With a constitutional amendment for massive property tax cuts on the November ballot, Central Florida officials are looking for ways to inform voters about how it could affect local budgets and to do so without running afoul of rules against outright advocacy.
City and county commissioners and policy experts are worried that Florida voters don’t fully understand the ramifications of backing the tax cuts, which would create multi-million-dollar budget shortfalls that would require service cuts or fee increases to balance out.
Orlando commissioners in a workshop on Monday morning said the city should have a role in changing that, especially as Gov. Ron DeSantis and Florida CFO Blaise Ingoglia allege widespread waste in local government budgets.
“I think people need to understand the kinds of things that are going to get cut as part of this,” Orlando Commissioner Patty Sheehan said. “This is a potential loss if they vote for this. And … we're not wasting their money.”
Orange County commissioners professed that same sentiment last week.
Education, not advocacy
A statement from the city said that “state law limits how local governments participate in ballot measures, but providing factual information consistent with state statute about the City's budget is an important part of transparency and voter education.”
The statement noted that Orlando is already expecting to explain and answer the public’s questions about the budget.
The annual budget reports that cities and counties present could be a good model for information that serves the public interest, said Orlando Commissioner Shan Rose.
“We know what comes from legal and communications … when we do budget: … ‘Here's your dollar and how it's broken down,’” she said. “But then if we take that dollar and go a little bit further. That way we’re all educating city of Orlando residents against the misinformation that's going to start.”
Rose is asking city staff to draft language about the proposed amendment’s impacts that won’t break the state laws.
The proposal
In a special session last week, state lawmakers passed a set of proposed tax changes that will need approval from voters later this year. By far the most significant among them is an increase to the state’s homestead property tax exemption.
Homesteads — that is, properties that serve as the primary residence for the property owner — make up a large portion of housing stock in Florida, though the category excludes rental units, businesses and secondary homes.
Under the proposal, at the start of 2027, homestead owners would be able to claim a $150,000 exemption on their home value before property taxes are calculated, an exemption that would grow to $250,000 next July.
If the constitutional amendment is adopted, a $350,000 home with the higher exemption would be taxed as though it were worth $100,000.
In a moment when cost of living is persistently high, that would offer relief to people who already own property, though not to renters or people who can’t afford to own a home.
Budget chaos
It would also cause havoc for municipal budgets.

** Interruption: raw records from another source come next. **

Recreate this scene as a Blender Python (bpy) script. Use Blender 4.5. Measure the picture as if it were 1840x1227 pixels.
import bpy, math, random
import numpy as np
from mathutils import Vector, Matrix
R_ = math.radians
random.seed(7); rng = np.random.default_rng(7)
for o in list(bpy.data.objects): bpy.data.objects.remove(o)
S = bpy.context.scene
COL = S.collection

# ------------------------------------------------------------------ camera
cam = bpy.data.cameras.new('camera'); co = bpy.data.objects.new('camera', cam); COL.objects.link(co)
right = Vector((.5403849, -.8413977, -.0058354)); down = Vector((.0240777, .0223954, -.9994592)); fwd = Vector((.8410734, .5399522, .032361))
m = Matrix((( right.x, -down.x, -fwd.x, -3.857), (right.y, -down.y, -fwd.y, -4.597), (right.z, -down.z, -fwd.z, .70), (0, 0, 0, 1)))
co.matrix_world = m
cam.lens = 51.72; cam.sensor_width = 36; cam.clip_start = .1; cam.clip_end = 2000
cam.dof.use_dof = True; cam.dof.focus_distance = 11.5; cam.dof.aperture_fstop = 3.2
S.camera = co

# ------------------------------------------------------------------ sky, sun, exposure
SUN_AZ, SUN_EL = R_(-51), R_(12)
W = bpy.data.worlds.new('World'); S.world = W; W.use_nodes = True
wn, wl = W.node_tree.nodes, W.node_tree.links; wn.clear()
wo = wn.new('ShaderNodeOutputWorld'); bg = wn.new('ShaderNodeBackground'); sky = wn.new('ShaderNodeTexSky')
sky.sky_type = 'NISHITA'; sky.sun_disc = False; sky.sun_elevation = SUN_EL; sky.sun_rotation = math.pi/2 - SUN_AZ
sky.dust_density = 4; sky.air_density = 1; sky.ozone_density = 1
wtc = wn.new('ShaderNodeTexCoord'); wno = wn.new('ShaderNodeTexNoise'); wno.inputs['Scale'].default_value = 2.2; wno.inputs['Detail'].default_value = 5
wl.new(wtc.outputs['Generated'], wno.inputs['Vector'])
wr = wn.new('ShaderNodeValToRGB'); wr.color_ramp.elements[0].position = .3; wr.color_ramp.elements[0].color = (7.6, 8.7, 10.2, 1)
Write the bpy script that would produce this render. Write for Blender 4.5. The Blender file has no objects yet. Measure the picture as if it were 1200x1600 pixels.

Property taxes are the backbone of local government, offering a stable source of revenue that can help finance schools, first responders and infrastructure projects that take decades to pay off.
Across the state, governments have said that, if the tax cuts become law, they will need to plug multi-million-dollar budget holes, by scaling back essential services and considering hiking fees and increasing other tax rates to cushion the shock.
In Orange County, that deficit would be more than a quarter of a billion dollars. Other Central Florida governments, like Volusia County and the town of Oakland, could lose a similar — or larger — percentage of their budget.
In a statement on Monday, the city of Orlando declined to estimate how big a hit the amendment would be for its budget. It took $360 million in property taxes last year.
The proposed constitutional amendment on property taxes will be on the ballot in November and will need 60% of the vote to become law.